Ideally this could have been the legacy of New Mutants and X-Force, grooming the next generation of not only X-Men members but characters spreading off over into the other team books (mutants and non-mutants alike) with some even going off into other directions in the Marvel Universe (I always thought Sunspot would have grown into a great villain).
Sadly aging in the Marvel Universe has always been an awkward concept to make work and the New Mutants members forever hovered around the 20 year old mark and made little impression on any comics (with the exception of Magik), and were often lucky to feature as supporting cast members when the X-Men titles became less team books and more a Mutant community series.

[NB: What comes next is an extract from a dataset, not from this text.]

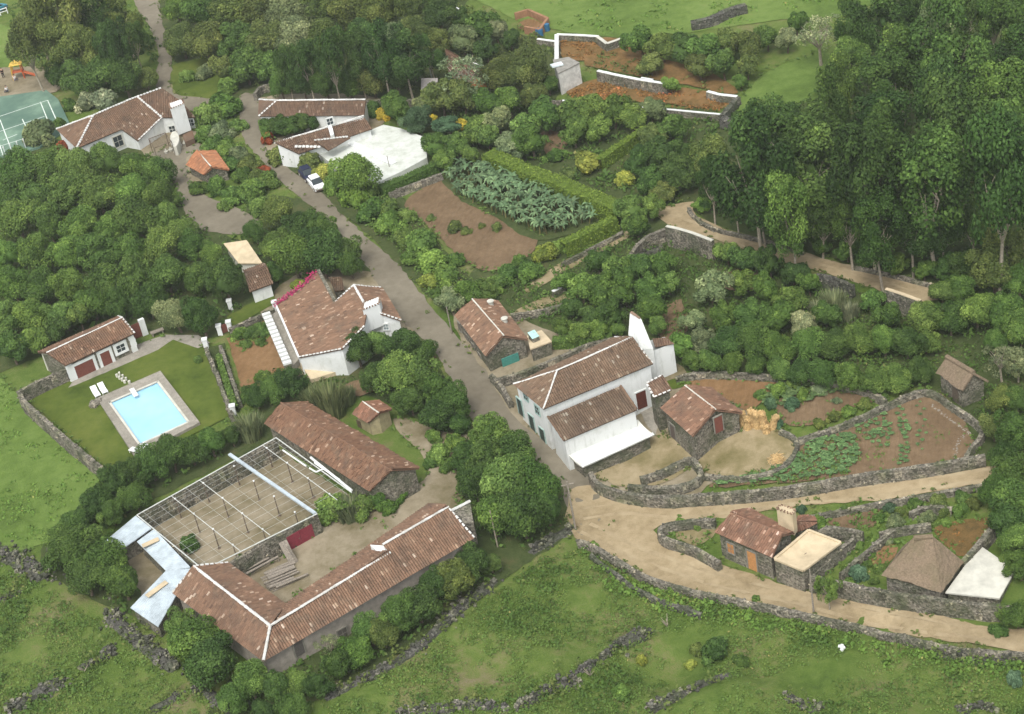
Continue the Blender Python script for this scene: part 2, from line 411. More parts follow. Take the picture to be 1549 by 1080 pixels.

A worse fate perhaps was the attempt to cash in on the nostalgia value of the New Mutants (and give those old fans now working in the industry a chance to play with the toys they so loved in their youth) by having a reformation of the original lineup in their own regular series once again under the title “New Mutants”. A reunion in itself was a fine idea, however resetting the team into the old black and yellow school oufits and reverting their looks and personalities back to their early 80’s selfs seemed forced and pandering. They even brought back Doug Ramsey to complete the lineup.
But rather than dwell on the ways that the business and politic side of the comics industry effected the splendid New Mutants from time to time, I prefer to look back on those wonderful days at Xaviers when they were the best of all the incarnations of life as a pupil at the school for gifted children.